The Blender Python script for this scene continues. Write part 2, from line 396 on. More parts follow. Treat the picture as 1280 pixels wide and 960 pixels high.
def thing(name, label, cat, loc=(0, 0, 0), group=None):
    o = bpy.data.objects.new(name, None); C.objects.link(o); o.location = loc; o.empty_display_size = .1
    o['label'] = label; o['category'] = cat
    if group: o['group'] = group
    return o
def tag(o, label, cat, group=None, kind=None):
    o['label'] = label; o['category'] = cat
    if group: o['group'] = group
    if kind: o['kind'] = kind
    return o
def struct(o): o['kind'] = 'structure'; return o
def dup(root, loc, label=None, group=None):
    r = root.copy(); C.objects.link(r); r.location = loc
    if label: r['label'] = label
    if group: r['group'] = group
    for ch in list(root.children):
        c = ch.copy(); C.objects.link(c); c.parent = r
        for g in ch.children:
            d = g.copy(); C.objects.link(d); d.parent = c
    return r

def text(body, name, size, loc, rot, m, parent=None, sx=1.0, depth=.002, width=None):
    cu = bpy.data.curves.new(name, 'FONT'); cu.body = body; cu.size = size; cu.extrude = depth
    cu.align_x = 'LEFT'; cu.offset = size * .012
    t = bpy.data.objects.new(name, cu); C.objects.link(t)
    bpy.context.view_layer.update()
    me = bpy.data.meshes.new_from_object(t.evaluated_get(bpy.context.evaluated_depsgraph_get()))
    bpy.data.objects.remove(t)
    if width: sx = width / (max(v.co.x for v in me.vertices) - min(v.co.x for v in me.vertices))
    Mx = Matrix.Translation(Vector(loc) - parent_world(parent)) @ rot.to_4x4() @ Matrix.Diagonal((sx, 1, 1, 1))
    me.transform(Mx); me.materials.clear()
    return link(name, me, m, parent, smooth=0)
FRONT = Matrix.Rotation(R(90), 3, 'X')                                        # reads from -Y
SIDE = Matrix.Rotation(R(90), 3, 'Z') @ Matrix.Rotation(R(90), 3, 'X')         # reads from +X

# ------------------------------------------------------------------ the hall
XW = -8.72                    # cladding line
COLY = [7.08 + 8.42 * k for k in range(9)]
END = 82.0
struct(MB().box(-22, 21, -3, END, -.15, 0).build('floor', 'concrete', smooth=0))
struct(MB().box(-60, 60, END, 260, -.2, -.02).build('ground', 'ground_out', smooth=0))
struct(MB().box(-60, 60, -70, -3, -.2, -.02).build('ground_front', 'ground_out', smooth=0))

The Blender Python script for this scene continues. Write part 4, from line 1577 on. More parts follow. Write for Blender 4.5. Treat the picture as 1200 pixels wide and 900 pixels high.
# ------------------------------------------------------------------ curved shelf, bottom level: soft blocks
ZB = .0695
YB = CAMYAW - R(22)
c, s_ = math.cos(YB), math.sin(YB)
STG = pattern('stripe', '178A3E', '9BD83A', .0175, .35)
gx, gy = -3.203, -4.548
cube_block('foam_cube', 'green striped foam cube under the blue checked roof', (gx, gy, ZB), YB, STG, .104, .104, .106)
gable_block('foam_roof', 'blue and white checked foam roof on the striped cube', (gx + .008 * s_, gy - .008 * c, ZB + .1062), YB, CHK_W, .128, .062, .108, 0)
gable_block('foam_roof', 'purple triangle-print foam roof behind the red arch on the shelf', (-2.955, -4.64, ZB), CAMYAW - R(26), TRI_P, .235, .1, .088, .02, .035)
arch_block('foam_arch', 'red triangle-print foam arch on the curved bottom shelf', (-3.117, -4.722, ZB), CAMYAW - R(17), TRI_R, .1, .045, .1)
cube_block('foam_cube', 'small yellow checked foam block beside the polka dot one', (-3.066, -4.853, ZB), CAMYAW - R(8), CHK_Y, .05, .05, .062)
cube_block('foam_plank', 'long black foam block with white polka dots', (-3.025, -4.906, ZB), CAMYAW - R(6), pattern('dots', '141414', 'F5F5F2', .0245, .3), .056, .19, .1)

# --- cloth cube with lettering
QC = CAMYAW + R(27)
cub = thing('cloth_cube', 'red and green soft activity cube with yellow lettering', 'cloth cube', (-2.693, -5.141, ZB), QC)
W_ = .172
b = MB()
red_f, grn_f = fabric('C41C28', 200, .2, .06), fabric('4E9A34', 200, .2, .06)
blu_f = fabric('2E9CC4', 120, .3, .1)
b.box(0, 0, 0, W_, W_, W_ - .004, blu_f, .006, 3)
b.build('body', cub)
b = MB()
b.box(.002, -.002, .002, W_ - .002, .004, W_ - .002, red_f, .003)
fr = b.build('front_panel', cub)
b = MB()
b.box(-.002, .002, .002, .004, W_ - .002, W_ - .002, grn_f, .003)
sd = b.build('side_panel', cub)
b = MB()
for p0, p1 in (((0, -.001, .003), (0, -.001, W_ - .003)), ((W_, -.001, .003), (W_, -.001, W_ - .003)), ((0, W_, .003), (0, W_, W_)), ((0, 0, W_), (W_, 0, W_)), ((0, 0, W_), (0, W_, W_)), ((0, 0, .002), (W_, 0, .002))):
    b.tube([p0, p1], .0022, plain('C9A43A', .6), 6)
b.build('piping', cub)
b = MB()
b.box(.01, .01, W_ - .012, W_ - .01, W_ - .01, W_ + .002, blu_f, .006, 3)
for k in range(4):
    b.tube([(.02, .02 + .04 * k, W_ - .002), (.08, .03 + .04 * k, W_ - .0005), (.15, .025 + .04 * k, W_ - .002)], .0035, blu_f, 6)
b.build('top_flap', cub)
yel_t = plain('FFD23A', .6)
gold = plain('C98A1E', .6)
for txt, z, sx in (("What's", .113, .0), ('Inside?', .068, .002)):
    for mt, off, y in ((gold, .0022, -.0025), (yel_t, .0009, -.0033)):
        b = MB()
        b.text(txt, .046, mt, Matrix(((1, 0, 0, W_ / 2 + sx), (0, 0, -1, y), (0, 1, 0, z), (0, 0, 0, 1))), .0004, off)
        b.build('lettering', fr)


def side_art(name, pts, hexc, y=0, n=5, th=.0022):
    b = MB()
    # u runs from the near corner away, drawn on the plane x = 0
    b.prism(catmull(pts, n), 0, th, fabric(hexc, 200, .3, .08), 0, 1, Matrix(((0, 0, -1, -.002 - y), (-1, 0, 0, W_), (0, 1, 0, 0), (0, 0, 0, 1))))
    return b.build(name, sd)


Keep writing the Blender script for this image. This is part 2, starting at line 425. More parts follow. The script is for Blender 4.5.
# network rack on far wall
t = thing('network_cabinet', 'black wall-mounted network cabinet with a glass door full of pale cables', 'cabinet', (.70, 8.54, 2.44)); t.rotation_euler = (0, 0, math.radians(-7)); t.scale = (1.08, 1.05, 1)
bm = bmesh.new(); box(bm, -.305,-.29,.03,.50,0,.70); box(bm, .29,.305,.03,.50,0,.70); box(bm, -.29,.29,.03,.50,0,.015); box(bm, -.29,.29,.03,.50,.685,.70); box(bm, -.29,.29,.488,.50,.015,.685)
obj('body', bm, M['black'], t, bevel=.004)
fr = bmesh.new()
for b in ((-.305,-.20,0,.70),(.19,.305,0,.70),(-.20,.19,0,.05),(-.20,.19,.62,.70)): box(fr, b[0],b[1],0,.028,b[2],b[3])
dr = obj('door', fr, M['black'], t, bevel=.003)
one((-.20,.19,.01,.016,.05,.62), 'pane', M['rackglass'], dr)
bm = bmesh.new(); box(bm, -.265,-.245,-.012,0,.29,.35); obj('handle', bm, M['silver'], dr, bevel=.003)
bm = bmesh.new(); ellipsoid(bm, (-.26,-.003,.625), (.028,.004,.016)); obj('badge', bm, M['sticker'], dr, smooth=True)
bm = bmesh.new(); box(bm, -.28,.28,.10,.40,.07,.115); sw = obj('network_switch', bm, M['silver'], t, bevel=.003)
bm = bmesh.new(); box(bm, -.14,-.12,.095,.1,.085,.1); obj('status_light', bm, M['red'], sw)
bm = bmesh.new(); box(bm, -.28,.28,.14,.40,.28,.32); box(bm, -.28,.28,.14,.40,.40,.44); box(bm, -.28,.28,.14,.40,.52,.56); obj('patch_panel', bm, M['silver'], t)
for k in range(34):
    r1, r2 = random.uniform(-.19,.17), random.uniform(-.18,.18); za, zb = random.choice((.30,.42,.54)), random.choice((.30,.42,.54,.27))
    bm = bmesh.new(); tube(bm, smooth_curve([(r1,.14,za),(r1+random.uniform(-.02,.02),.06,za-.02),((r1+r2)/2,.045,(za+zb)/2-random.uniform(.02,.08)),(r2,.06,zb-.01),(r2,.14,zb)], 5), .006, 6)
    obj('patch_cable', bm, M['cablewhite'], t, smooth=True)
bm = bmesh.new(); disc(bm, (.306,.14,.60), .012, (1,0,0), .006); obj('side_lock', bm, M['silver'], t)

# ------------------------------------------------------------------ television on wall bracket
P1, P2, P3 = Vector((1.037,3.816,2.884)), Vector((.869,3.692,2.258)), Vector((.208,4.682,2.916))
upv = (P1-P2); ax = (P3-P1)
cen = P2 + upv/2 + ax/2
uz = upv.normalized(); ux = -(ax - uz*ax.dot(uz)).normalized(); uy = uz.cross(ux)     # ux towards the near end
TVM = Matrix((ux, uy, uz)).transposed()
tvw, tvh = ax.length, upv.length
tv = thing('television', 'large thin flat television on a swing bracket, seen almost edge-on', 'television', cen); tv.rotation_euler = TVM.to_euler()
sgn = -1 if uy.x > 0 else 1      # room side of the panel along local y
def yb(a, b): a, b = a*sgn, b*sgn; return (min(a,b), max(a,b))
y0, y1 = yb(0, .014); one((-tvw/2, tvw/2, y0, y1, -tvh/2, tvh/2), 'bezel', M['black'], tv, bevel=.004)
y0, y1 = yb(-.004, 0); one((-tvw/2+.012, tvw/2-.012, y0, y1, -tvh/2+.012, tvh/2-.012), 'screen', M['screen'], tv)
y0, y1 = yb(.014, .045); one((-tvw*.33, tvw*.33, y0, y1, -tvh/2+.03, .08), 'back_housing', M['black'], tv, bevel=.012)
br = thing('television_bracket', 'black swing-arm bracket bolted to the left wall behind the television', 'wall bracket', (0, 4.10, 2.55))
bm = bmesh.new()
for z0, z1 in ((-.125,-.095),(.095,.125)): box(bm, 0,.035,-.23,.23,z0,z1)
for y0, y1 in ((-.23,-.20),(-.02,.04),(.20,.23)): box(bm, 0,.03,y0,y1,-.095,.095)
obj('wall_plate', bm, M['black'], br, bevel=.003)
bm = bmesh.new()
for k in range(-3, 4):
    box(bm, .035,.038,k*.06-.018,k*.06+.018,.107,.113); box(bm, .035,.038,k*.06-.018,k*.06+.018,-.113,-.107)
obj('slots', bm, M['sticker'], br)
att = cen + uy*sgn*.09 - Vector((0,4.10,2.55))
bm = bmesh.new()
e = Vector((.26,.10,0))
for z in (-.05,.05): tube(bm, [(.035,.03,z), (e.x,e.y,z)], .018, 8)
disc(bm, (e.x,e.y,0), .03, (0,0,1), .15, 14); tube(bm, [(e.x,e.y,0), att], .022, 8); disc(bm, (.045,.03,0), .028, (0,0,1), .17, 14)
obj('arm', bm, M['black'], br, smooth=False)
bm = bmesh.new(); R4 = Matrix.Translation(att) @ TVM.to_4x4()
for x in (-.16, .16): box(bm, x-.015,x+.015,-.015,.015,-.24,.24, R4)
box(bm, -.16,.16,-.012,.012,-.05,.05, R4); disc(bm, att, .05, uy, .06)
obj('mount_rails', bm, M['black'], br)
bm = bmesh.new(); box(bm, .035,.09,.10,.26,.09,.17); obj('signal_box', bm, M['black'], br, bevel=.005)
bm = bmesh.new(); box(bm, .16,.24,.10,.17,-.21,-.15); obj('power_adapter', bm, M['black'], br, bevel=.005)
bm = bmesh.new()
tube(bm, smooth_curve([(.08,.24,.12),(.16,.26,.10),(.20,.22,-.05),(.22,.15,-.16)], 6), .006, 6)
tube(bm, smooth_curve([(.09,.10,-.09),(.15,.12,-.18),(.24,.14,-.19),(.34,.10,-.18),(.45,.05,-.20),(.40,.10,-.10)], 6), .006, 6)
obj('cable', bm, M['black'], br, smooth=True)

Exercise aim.
Out of the material above, select every line that holds the string "follow".

Response to this task.
The Blender Python script for this scene continues. Write part 2, from line 396 on. More parts follow. Treat the picture as 1280 pixels wide and 960 pixels high.
The Blender Python script for this scene continues. Write part 4, from line 1577 on. More parts follow. Write for Blender 4.5. Treat the picture as 1200 pixels wide and 900 pixels high.
Keep writing the Blender script for this image. This is part 2, starting at line 425. More parts follow. The script is for Blender 4.5.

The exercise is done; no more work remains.